_Aim_
Copy the first line of the material below and every later line through the line containing "(RT.z, UP.z, -F.z, 1.2027), (0, 0, 0, 1)))", without any other output.

_Data extract_
____________
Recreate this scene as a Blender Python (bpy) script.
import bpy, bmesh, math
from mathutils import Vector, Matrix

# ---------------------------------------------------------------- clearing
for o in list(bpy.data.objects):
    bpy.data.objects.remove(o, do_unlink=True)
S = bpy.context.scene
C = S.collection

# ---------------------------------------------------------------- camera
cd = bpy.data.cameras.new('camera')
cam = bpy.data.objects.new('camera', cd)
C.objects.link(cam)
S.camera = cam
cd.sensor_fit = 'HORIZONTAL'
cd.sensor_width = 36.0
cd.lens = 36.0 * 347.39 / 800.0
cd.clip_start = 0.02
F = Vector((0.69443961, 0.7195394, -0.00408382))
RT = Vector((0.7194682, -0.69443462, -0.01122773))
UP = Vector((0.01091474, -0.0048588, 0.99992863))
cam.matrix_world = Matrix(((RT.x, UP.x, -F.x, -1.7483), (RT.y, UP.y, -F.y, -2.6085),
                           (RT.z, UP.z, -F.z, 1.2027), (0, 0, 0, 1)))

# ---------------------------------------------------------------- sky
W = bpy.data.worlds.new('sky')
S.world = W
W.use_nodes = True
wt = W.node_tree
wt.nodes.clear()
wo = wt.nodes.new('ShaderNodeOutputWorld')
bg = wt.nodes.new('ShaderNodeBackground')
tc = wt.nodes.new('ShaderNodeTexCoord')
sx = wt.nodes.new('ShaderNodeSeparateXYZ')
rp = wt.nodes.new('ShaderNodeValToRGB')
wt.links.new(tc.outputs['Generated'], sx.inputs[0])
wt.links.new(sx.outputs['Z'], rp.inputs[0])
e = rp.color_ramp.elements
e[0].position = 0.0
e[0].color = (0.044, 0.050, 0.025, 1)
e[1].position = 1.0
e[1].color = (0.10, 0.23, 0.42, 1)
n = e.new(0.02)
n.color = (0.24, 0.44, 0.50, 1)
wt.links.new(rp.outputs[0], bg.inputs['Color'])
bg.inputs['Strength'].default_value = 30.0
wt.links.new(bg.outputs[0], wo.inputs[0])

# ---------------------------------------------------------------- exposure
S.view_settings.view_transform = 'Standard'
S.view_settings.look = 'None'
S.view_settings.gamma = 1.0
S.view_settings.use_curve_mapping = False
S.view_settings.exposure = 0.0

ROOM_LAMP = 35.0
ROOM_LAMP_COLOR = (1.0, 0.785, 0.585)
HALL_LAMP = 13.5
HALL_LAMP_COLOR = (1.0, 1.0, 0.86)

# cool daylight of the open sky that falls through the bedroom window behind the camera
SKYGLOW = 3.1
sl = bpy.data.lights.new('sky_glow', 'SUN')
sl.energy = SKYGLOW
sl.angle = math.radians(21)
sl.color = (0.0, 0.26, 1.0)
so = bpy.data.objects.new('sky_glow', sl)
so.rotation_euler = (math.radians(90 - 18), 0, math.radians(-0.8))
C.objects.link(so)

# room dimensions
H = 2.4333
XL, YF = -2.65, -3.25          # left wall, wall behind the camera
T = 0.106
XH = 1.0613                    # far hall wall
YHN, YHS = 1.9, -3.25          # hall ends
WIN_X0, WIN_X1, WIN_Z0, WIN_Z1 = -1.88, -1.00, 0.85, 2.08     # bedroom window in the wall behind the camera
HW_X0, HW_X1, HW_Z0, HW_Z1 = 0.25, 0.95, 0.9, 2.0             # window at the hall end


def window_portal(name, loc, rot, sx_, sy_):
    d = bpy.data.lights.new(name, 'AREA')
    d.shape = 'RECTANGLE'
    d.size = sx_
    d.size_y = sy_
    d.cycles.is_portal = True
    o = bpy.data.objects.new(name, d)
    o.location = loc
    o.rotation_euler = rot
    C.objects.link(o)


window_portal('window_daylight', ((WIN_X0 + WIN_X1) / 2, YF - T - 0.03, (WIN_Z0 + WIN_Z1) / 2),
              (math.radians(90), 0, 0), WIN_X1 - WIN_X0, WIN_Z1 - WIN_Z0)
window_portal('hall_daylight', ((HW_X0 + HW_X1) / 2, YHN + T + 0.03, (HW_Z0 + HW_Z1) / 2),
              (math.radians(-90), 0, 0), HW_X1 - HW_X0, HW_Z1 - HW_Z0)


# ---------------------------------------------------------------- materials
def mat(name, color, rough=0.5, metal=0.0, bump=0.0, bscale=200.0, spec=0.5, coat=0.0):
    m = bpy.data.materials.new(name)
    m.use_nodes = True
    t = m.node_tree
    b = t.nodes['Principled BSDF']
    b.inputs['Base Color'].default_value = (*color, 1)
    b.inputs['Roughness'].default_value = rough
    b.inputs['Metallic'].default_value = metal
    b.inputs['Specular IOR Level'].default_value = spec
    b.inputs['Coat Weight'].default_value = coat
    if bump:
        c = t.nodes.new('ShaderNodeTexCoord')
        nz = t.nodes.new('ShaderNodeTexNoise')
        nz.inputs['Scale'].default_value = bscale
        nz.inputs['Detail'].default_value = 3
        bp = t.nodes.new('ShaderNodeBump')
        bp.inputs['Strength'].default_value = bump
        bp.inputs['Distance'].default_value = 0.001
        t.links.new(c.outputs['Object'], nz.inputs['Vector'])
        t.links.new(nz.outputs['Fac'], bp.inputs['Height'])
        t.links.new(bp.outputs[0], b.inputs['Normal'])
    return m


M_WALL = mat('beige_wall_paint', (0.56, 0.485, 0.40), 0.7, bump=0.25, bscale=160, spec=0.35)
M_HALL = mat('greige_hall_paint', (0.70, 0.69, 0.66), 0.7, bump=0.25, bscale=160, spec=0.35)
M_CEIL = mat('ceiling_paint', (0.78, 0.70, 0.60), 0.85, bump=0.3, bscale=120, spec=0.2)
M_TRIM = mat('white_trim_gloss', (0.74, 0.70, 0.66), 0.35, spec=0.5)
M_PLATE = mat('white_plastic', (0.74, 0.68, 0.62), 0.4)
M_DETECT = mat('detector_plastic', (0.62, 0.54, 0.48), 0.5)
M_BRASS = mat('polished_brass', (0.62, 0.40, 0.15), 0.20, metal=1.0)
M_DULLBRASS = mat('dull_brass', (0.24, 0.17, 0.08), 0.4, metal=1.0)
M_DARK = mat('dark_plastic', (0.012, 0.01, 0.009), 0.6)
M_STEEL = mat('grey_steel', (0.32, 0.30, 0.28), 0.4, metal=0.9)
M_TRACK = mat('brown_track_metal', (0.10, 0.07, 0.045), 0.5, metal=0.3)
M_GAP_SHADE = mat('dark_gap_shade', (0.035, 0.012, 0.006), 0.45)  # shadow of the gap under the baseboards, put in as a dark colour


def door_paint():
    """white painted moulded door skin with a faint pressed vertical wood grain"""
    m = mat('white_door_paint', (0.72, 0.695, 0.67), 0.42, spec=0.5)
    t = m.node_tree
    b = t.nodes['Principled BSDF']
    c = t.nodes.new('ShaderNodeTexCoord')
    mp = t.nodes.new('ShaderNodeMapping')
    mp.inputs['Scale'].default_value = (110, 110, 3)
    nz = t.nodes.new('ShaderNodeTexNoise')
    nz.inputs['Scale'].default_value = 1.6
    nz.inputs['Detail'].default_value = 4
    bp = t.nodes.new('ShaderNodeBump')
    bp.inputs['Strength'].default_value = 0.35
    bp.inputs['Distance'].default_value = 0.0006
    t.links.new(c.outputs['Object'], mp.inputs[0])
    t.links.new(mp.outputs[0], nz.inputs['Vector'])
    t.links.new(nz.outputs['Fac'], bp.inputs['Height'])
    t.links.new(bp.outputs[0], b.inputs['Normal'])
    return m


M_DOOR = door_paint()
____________
_Complete response_
Recreate this scene as a Blender Python (bpy) script.
import bpy, bmesh, math
from mathutils import Vector, Matrix

# ---------------------------------------------------------------- clearing
for o in list(bpy.data.objects):
    bpy.data.objects.remove(o, do_unlink=True)
S = bpy.context.scene
C = S.collection

# ---------------------------------------------------------------- camera
cd = bpy.data.cameras.new('camera')
cam = bpy.data.objects.new('camera', cd)
C.objects.link(cam)
S.camera = cam
cd.sensor_fit = 'HORIZONTAL'
cd.sensor_width = 36.0
cd.lens = 36.0 * 347.39 / 800.0
cd.clip_start = 0.02
F = Vector((0.69443961, 0.7195394, -0.00408382))
RT = Vector((0.7194682, -0.69443462, -0.01122773))
UP = Vector((0.01091474, -0.0048588, 0.99992863))
cam.matrix_world = Matrix(((RT.x, UP.x, -F.x, -1.7483), (RT.y, UP.y, -F.y, -2.6085),
                           (RT.z, UP.z, -F.z, 1.2027), (0, 0, 0, 1)))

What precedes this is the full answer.